Niat ini bisa muncul dari sifat pribadi dan juga dari media. Sebagai manusia, wajar-wajar saja jika tulisan yang ditulis, dengan susah payah itu, ingin dibaca orang lain. Manusiawi. Media juga, dengan varian orientasinya, baik profit maupun non, tentu ingin kontennya dibaca. Sehingga mereka menetapkan standar kelayakan untuk tulisan agar dimuat. Mediawi lah itu.
Dua hal ini bisa saling mempengaruhi. Kita ingin apa yang kita tulis dibaca, media juga ingin tulisan yang dibuat banyak yang baca. Hubungan keduanya terakumulasi, menyublim menjadi sebuah niat: kapitalisasi tulisan.
Logikanya senarai dengan membuat produk. Untuk laku di pasaran, Anda harus bikin tulisan yang bagus. Karena di jagat media, tulisan bagus berhamburan. Jika tulisanmu buruk, siapa mau baca. Lalu, bagaimana bisa terkenal?

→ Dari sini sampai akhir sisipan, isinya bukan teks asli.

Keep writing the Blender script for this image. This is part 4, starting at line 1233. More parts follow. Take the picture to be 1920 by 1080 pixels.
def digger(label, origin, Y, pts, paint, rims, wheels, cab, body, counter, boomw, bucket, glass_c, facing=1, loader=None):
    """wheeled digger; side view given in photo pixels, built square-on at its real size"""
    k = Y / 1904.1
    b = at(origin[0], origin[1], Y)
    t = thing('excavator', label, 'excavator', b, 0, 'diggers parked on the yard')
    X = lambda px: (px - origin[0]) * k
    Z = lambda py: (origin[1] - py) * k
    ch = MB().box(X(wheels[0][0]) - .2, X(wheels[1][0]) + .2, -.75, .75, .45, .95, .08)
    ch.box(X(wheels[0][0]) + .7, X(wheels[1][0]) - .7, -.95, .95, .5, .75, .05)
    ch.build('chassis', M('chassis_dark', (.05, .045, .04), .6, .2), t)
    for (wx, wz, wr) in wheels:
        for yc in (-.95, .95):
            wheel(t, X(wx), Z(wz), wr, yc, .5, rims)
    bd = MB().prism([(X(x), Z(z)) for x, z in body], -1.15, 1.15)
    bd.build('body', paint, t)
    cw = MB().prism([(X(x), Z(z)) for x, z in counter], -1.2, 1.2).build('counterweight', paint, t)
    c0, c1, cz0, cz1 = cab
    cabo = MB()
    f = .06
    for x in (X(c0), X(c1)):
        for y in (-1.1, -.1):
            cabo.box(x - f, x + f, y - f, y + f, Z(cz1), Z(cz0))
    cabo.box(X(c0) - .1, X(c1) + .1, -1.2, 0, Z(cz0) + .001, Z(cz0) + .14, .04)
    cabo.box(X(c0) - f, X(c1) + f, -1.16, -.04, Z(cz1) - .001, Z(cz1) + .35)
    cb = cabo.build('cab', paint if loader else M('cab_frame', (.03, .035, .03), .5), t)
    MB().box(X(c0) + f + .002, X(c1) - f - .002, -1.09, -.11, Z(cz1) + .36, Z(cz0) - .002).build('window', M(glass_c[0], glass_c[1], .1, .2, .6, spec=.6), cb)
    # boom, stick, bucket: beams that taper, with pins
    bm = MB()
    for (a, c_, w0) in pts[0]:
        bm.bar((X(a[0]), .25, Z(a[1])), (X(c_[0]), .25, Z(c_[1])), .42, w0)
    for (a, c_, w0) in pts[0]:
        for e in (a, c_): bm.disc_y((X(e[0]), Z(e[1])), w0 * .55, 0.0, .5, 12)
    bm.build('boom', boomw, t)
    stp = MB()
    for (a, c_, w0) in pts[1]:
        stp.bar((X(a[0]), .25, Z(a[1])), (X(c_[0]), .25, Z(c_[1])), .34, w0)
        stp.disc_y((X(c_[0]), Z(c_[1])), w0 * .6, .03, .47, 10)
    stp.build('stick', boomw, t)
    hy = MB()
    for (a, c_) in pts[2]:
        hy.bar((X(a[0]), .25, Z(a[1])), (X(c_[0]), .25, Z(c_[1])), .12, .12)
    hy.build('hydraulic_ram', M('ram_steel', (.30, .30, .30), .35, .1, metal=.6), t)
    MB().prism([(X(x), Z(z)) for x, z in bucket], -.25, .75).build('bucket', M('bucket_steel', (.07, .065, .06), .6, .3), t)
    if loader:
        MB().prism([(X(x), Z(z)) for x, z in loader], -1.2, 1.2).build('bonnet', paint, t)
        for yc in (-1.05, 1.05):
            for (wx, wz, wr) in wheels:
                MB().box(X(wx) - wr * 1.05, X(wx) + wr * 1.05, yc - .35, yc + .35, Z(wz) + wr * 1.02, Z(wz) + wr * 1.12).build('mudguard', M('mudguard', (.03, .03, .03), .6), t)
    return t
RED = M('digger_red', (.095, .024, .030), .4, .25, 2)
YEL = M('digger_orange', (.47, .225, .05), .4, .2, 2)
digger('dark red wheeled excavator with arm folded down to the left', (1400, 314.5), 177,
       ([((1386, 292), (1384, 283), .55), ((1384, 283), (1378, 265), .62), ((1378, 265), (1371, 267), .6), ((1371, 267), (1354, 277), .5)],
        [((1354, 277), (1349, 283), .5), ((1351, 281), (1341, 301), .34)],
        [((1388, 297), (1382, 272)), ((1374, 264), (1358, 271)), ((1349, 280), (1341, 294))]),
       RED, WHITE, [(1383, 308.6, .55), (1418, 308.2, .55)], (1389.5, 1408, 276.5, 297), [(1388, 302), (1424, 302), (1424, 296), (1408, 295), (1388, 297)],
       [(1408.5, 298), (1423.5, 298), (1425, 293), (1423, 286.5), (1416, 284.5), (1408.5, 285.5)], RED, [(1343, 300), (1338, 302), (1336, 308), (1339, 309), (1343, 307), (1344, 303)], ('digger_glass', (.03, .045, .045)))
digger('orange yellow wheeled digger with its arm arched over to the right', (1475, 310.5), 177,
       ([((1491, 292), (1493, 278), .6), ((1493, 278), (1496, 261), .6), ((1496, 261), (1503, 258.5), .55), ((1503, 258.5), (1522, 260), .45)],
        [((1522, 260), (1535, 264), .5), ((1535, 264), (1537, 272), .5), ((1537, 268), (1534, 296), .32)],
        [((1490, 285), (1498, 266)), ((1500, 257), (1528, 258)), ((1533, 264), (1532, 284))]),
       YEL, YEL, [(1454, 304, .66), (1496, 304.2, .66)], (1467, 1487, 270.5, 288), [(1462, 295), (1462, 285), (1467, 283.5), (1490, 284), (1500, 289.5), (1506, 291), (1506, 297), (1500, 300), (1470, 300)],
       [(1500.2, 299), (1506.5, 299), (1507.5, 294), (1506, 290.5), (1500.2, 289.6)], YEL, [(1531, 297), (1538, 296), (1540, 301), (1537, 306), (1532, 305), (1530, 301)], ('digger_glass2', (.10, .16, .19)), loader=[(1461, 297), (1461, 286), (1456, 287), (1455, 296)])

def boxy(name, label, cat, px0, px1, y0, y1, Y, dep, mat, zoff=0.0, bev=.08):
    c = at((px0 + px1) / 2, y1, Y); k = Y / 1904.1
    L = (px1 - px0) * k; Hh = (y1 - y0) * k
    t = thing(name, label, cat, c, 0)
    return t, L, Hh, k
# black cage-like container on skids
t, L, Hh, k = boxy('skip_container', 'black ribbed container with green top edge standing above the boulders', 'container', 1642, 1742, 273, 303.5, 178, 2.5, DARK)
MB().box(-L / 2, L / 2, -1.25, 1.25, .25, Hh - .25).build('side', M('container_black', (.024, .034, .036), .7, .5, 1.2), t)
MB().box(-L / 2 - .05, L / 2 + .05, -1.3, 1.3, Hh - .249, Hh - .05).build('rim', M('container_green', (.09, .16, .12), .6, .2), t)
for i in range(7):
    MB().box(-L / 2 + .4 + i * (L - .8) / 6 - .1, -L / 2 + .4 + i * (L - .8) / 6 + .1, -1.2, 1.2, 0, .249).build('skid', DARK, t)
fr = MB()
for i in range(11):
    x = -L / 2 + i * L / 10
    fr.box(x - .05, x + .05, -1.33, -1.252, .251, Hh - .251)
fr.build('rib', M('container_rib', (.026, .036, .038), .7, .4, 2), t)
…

Logika ini ada benarnya. Tapi konsekuensinya adalah kelambanan. Mending kalau cuma lamban, tapi kalau jadi takut untuk menulis? Karena takut tulisan jelek, dan tidak ada yang baca. Lalu, kapan kita mulai menulis.
Saya yakin, esais seproduktif Cak Nun, tidak punya keinginan tulisannya menjadi terkenal. Dia menulis karena ada keresahan bukan karena ingin dibayar. Jadi menulis lepas saja, mengalir.
Disisi lain, saya banyak kenal esais dan kolomnis di media.Tulisan mereka bagus, tapi kuantitasnya hanya satu essay saja dalam seminggu. Bandingkan dengan Cak Nun, yang bisa menulis hingga dua sampai tiga essay dalam sehari. Cek saja Caknun.com.
Kita tidak tahu apa niat pasti Cak nun dalam menulis. Tapi saya yakin, produktifitas beliau terletak pada niatnya. Jadi beda niat beda produktifitas dan kualitas. Saya misalnya, lebih produktif menulis status ketimbang nulis untuk media. Kenapa, karena nyetatus niatnya buat hepi-hepi saja.